Gilbert SaligouxPrésident de l'Association agréée de pêche et de protection des milieux aquatiques (AAPPMA) de Quimper
Jean-Paul Coziou indique que le syndicat mixte SIVALODET "s'apprête à déposer plainte. Il faut que l'instruction suive son cours et que des mesures préventives puissent être prises, et il ne faut pas que ça se renouvelle." Il tient à préciser : "On ne veut pas culpabiliser qui que ce soit, et surtout pas le propriétaire des installations".
La préfecture indique que "le procureur a été saisi, une procédure judiciaire est en cours." Contacté, le parquet de Quimper n'a pas donné suite à nos demandes.
Plainte de l'association Eau et Rivières de Bretagne
Dans un communiqué, Eau et Rivières de Bretagne annonce, ce lundi 4 mars, s'être constituée partie civile et avoir déposé une plainte. "Nous nous réservons la possibilité de demander la réparation du préjudice écologique comme le permet le Code civil.

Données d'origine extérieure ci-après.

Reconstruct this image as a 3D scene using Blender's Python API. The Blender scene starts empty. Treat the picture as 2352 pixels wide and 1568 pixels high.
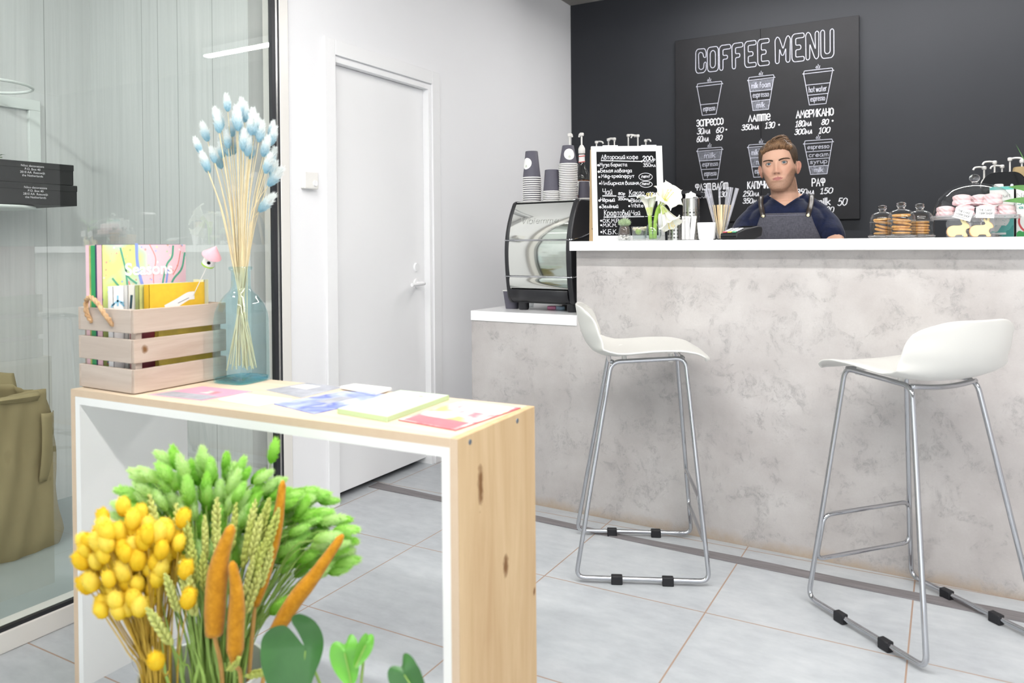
import bpy, bmesh, math, random
import numpy as np
from mathutils import Vector, Matrix, Quaternion
random.seed(7)
S = bpy.context.scene
C = S.collection
pi = math.pi
R = math.radians

# ---------------------------------------------------------------- camera
yaw, pitch, roll = 0.514515, -0.0103212, -0.0084457
EYE = Vector((0.0, 0.0, 1.15))
fw = Vector((-math.sin(yaw)*math.cos(pitch), math.cos(yaw)*math.cos(pitch), math.sin(pitch)))
r0 = Vector((math.cos(yaw), math.sin(yaw), 0.0))
u0 = r0.cross(fw)
rt = r0*math.cos(roll) + u0*math.sin(roll)
up = u0*math.cos(roll) - r0*math.sin(roll)
cd = bpy.data.cameras.new('camera')
cam = bpy.data.objects.new('camera', cd)
C.objects.link(cam)
cam.matrix_world = Matrix(((rt.x, up.x, -fw.x, EYE.x), (rt.y, up.y, -fw.y, EYE.y), (rt.z, up.z, -fw.z, EYE.z), (0, 0, 0, 1)))
cd.sensor_fit = 'HORIZONTAL'
cd.sensor_width = 36.0
cd.lens = 27.07
cd.shift_y = -0.0872
cd.clip_start = 0.02
cd.dof.use_dof = True
cd.dof.focus_distance = 3.15
cd.dof.aperture_fstop = 3.2
S.camera = cam

# ---------------------------------------------------------------- light and exposure
S.view_settings.view_transform = 'Standard'
S.view_settings.look = 'None'
S.view_settings.gamma = 1.0
S.view_settings.use_curve_mapping = False
S.view_settings.exposure = 0.40
LAMP_STRENGTH = 64.0
ROOM_LAMP_STRENGTH = 130.0
w = bpy.data.worlds.new('daylight'); S.world = w
w.use_nodes = True
bg = w.node_tree.nodes['Background']
bg.inputs[0].default_value = (0.93, 0.97, 1.0, 1.0)
bg.inputs[1].default_value = 1.5
cy = S.cycles
cy.max_bounces = 9
cy.diffuse_bounces = 4
cy.glossy_bounces = 4
cy.transmission_bounces = 8
cy.transparent_max_bounces = 24
cy.caustics_reflective = False
cy.caustics_refractive = False
cy.sample_clamp_indirect = 6.0
# ---------------------------------------------------------------- mesh helpers
class MB:
    """collects shapes; build() links them as ONE mesh object"""
    def __init__(s): s.v = []; s.f = []
    def add(s, vs, fs, M=None):
        o = len(s.v)
        if M is not None: vs = [M @ Vector(p) for p in vs]
        s.v += [tuple(p) for p in vs]; s.f += [[i+o for i in f] for f in fs]
        return s
    def box(s, x0, x1, y0, y1, z0, z1, M=None):
        return s.add([(x0,y0,z0),(x1,y0,z0),(x1,y1,z0),(x0,y1,z0),(x0,y0,z1),(x1,y0,z1),(x1,y1,z1),(x0,y1,z1)],
                     [(0,3,2,1),(4,5,6,7),(0,1,5,4),(1,2,6,5),(2,3,7,6),(3,0,4,7)], M)
    def lathe(s, prof, n=32, M=None, sq=0.0):
        vs = []; fs = []
        for r, z in prof:
            for i in range(n):
                a = 2*pi*i/n; c, d = math.cos(a), math.sin(a)
                k = 1.0
                if sq:
                    e = 2+6*sq
                    k = 1.0/((abs(c)**e+abs(d)**e)**(1/e))
                vs.append((r*c*k, r*d*k, z))
        m = len(prof)
        for j in range(m-1):
            for i in range(n):
                a, b = j*n+i, j*n+(i+1) % n
                fs.append((a, b, b+n, a+n))
        if prof[0][0] > 1e-5: fs.append(tuple(range(n-1, -1, -1)))
        if prof[-1][0] > 1e-5: fs.append(tuple(range((m-1)*n, m*n)))
        return s.add(vs, fs, M)
    def tube(s, pts, r, n=8, closed=False, M=None, flat=1.0):
        pts = [Vector(p) for p in pts]; m = len(pts)
        rs = r if isinstance(r, (list, tuple)) else [r]*m
        vs = []; fs = []; nrm = None
        for i, p in enumerate(pts):
            if closed: t = pts[(i+1) % m]-pts[i-1]
            else: t = pts[min(i+1, m-1)]-pts[max(i-1, 0)]
            if t.length < 1e-9: t = Vector((0, 0, 1))
            t.normalize()
            if nrm is None:
                nrm = t.orthogonal().normalized()
                if abs(t.z) < .9:
                    nrm = (Vector((0, 0, 1))-t*t.z).normalized()
            else:
                nrm = nrm-t*nrm.dot(t)
                nrm = nrm.normalized() if nrm.length > 1e-6 else t.orthogonal().normalized()
            b = t.cross(nrm)
            for k in range(n):
                a = 2*pi*k/n
                vs.append(p+(nrm*math.cos(a)*flat+b*math.sin(a))*rs[i])
        for i in range(m if closed else m-1):
            j = (i+1) % m
            for k in range(n):
                l = (k+1) % n
                fs.append((i*n+k, i*n+l, j*n+l, j*n+k))
        if not closed:
            fs.append(tuple(range(n-1, -1, -1))); fs.append(tuple(range((m-1)*n, m*n)))
        return s.add(vs, fs, M)
    def prism(s, out, t0, t1, M=None):
        """outline (x,z) pushed from y=t0 to y=t1"""
        n = len(out)
        vs = [(x, t0, z) for x, z in out]+[(x, t1, z) for x, z in out]
        fs = [tuple(range(n)), tuple(range(2*n-1, n-1, -1))]
        for i in range(n):
            j = (i+1) % n
            fs.append((j, i, i+n, j+n))
        return s.add(vs, fs, M)
    def ell(s, c, rx, ry, rz, nu=16, nv=10, M=None):
        vs = [(c[0], c[1], c[2]-rz)]; fs = []
        for j in range(1, nv):
            a = -pi/2+pi*j/nv
            for i in range(nu):
                b = 2*pi*i/nu
                vs.append((c[0]+rx*math.cos(a)*math.cos(b), c[1]+ry*math.cos(a)*math.sin(b), c[2]+rz*math.sin(a)))
        vs.append((c[0], c[1], c[2]+rz)); L = len(vs)-1
        for i in range(nu):
            k = (i+1) % nu
            fs.append((0, 1+k, 1+i)); fs.append((L, L-nu+i, L-nu+k))
            for j in range(nv-2):
                fs.append((1+j*nu+i, 1+j*nu+k, 1+(j+1)*nu+k, 1+(j+1)*nu+i))
        return s.add(vs, fs, M)
    def grid(s, fn, nu, nv, M=None, cu=False):
        vs = [fn(i/(nu if cu else nu-1), j/(nv-1)) for j in range(nv) for i in range(nu)]; fs = []
        for j in range(nv-1):
            for i in range(nu if cu else nu-1):
                k = (i+1) % nu
                fs.append((j*nu+i, j*nu+k, (j+1)*nu+k, (j+1)*nu+i))
        return s.add(vs, fs, M)
    def mesh(s, name, smooth=40):
        me = bpy.data.meshes.new(name)
        me.from_pydata(s.v, [], s.f); me.update()
        if smooth:
            me.shade_smooth()
            me.set_sharp_from_angle(angle=R(smooth))
        return me
    def build(s, name, m, parent=None, smooth=40, bevel=0, sub=0, solid=0, seg=2):
        o = bpy.data.objects.new(name, s.mesh(name, smooth)); C.objects.link(o)
        if m: o.data.materials.append(m)
        if parent: o.parent = parent
        if solid:
            q = o.modifiers.new('thick', 'SOLIDIFY'); q.thickness = solid; q.offset = 0
        if bevel:
            q = o.modifiers.new('edge', 'BEVEL'); q.width = bevel; q.segments = seg; q.limit_method = 'ANGLE'; q.angle_limit = R(35)
        if sub:
            q = o.modifiers.new('sub', 'SUBSURF'); q.levels = sub; q.render_levels = sub
        return o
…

Nous voulons représenter les rivières accidentées" réagit Nicolas Forray, secrétaire général d’Eau et Rivières.
L'association relève que cette pollution du Steïr "n'est qu'un épisode d'une longue litanie. Une nouvelle fois, une rivière finistérienne est asphyxiée, détruite par l'irruption de lisier". "Le nombre de pollutions ne semble pas fléchir alors que notre gouvernement veut alléger le poids des normes environnementales pesant sur l’agriculture. Quel contre-exemple !" analyse Nicolas Forray.